▶ Task:
Starting at the line that contains "What Blender Python" and stopping at the line that contains "C = scene.collection", return those lines exactly and nothing else. Both end lines count; pictures do not.

▶ Material supplied:
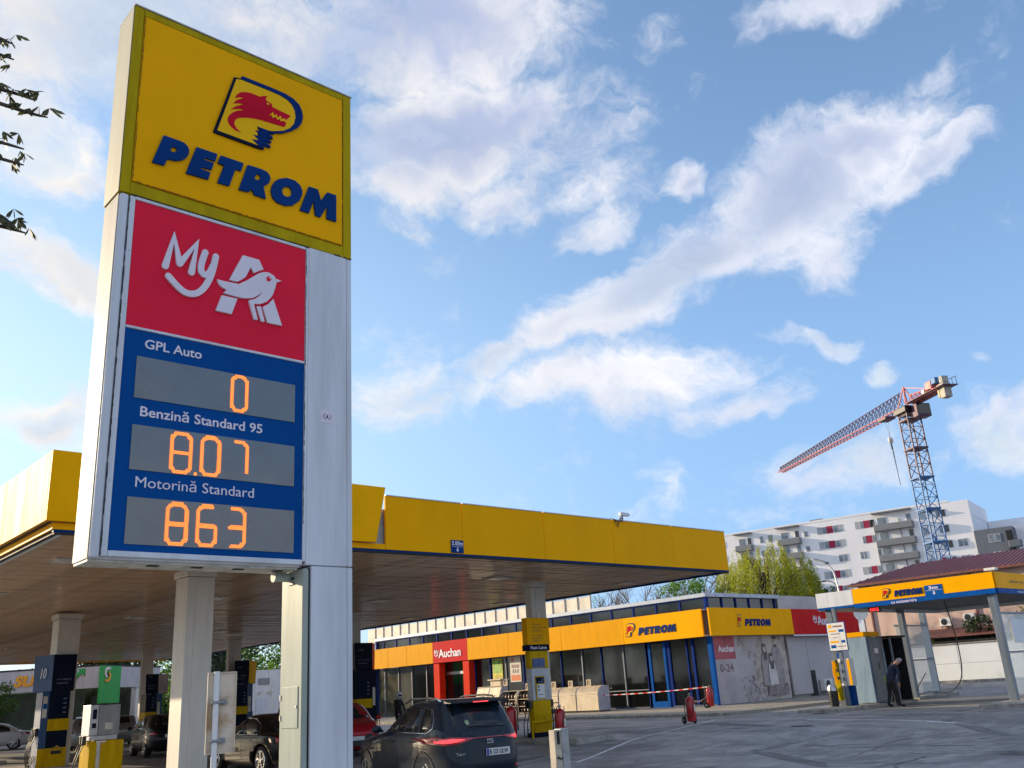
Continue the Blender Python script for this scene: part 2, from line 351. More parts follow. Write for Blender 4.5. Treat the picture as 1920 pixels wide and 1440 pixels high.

---

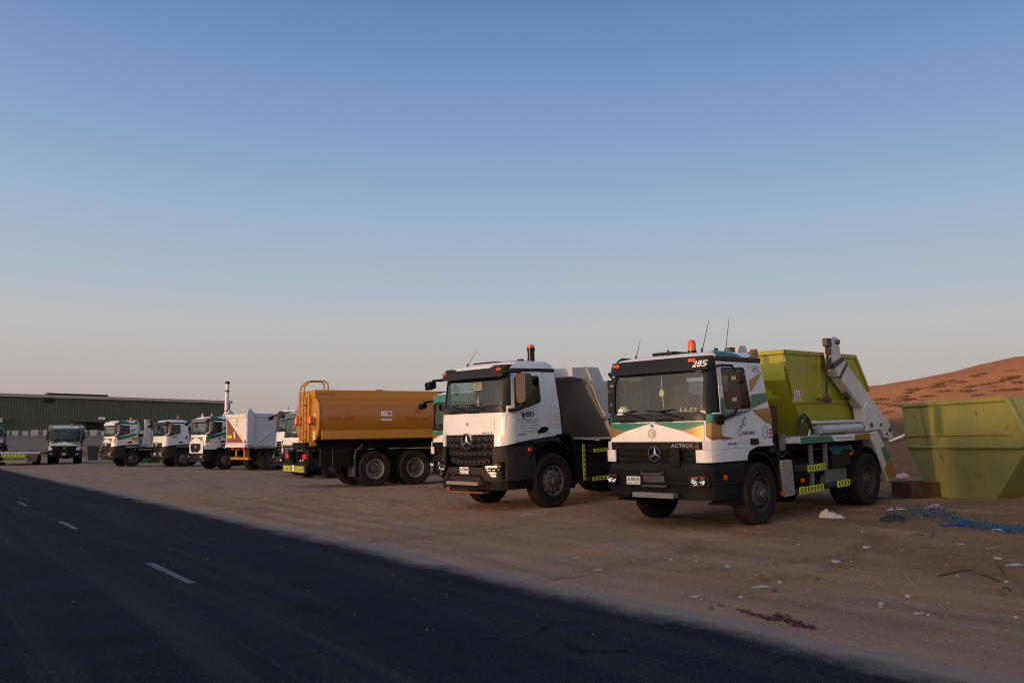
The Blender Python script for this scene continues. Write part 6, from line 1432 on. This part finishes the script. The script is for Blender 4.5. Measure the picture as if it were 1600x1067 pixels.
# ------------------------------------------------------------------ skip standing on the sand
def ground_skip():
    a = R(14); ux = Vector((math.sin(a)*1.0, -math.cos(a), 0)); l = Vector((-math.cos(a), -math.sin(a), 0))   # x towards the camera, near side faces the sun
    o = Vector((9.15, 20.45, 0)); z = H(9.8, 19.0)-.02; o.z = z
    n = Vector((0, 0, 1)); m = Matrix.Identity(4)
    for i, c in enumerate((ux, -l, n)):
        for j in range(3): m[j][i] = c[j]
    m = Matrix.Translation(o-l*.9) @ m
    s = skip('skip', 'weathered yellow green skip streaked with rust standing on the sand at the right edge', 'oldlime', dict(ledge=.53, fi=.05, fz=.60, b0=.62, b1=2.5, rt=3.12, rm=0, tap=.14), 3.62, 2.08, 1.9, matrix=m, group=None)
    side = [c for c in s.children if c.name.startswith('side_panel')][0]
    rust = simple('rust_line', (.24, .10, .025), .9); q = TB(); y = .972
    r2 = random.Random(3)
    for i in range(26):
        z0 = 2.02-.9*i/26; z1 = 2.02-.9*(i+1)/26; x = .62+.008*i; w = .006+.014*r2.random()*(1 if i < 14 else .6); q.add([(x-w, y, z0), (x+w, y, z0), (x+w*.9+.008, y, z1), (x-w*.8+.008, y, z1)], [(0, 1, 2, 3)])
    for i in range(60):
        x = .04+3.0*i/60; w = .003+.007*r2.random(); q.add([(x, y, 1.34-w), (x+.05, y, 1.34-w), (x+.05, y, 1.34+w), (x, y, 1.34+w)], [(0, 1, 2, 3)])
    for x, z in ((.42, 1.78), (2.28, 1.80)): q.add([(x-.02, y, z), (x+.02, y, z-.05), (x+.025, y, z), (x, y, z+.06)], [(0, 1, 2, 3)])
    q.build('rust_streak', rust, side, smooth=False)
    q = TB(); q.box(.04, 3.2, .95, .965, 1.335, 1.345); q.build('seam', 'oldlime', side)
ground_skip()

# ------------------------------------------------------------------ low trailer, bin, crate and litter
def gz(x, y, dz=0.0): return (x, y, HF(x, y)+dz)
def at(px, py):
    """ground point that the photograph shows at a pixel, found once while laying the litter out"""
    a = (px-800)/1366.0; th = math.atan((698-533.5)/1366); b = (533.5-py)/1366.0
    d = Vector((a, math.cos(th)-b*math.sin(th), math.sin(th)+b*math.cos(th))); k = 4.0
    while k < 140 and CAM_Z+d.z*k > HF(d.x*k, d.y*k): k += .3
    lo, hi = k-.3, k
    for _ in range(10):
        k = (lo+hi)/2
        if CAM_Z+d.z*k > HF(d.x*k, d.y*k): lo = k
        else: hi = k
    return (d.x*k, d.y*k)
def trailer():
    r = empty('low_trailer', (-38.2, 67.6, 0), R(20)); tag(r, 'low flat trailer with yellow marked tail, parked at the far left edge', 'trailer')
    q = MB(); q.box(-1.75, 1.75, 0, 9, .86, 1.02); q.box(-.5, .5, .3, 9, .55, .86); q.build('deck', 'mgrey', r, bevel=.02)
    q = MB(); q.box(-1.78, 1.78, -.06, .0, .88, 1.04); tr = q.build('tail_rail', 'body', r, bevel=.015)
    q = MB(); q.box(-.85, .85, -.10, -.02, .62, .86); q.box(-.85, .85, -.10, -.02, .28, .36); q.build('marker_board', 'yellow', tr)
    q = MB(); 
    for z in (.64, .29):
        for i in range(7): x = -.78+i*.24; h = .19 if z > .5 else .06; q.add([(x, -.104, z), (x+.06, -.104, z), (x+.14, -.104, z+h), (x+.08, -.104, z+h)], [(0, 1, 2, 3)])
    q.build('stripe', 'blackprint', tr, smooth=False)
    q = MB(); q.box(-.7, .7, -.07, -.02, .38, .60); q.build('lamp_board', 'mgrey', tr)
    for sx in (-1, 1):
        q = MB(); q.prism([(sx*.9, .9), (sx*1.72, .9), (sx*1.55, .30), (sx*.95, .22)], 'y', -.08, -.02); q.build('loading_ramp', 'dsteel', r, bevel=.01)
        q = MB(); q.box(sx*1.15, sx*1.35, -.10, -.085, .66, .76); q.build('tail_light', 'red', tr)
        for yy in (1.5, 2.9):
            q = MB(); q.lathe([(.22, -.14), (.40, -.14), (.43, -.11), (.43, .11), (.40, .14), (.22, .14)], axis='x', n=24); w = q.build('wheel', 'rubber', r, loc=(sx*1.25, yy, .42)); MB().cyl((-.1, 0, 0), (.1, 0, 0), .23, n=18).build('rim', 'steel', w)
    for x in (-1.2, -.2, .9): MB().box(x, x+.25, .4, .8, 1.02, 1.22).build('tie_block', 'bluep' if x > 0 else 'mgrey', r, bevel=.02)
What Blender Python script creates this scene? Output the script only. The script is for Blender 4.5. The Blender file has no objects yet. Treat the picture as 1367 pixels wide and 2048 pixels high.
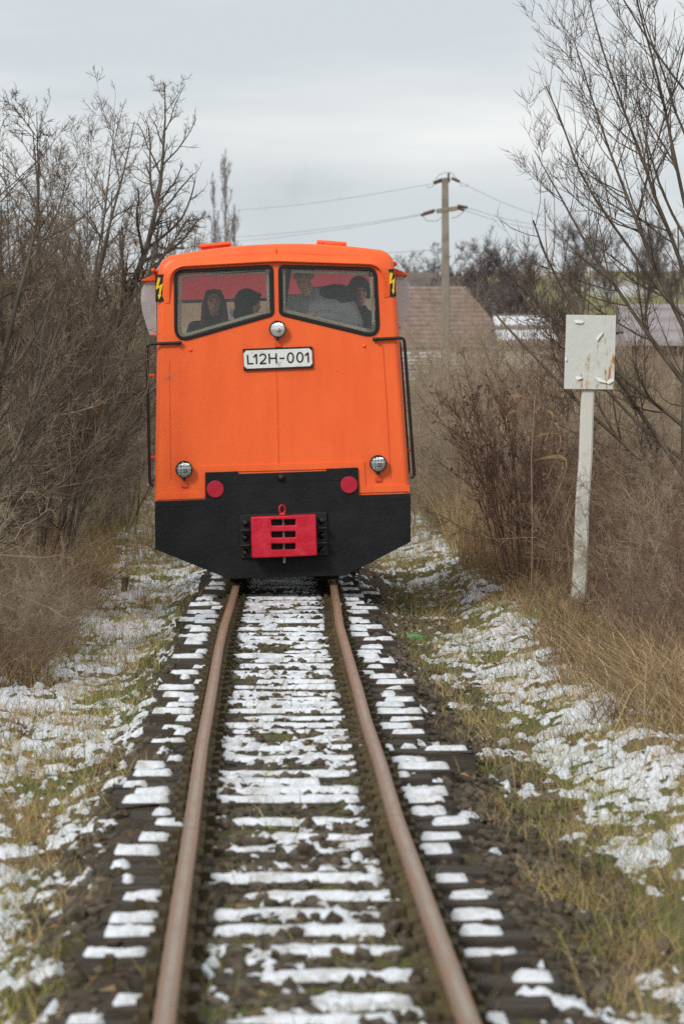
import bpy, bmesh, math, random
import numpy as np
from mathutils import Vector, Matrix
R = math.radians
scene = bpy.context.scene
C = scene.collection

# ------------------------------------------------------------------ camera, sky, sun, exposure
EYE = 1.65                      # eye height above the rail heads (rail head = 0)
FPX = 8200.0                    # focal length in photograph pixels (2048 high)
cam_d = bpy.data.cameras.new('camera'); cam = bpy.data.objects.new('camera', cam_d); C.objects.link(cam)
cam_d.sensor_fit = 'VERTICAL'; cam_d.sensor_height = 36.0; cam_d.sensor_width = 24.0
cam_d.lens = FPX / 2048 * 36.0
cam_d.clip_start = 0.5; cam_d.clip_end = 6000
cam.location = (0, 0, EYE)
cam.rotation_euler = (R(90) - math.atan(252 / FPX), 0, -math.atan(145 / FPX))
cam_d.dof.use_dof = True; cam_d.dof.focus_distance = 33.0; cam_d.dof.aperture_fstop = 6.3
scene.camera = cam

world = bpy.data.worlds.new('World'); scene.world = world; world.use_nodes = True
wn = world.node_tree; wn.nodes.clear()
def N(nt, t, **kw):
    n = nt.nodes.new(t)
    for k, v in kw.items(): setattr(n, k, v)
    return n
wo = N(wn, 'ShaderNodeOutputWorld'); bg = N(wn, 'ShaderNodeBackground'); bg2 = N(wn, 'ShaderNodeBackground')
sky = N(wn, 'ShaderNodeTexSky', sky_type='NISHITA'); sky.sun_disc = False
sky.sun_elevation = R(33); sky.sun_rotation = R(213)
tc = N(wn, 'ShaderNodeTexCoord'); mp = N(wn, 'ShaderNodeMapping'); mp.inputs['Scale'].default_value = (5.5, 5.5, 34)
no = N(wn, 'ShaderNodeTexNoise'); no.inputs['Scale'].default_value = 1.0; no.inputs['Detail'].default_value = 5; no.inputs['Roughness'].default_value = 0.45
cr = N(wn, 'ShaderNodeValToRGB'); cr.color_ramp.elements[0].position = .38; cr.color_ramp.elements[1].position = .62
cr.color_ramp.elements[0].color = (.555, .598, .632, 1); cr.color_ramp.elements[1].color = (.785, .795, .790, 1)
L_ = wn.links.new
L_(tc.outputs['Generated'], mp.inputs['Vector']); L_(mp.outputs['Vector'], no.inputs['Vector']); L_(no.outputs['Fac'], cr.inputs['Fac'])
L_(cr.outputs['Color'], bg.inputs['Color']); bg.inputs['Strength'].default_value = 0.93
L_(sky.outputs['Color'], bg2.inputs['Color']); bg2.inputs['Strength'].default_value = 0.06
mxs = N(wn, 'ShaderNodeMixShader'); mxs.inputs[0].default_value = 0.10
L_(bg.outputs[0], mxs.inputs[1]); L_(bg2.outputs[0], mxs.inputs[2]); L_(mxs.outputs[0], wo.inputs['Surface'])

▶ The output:
What Blender Python script creates this scene? Output the script only. The script is for Blender 4.5. The Blender file has no objects yet. Treat the picture as 1367 pixels wide and 2048 pixels high.
import bpy, bmesh, math, random
import numpy as np
from mathutils import Vector, Matrix
R = math.radians
scene = bpy.context.scene
C = scene.collection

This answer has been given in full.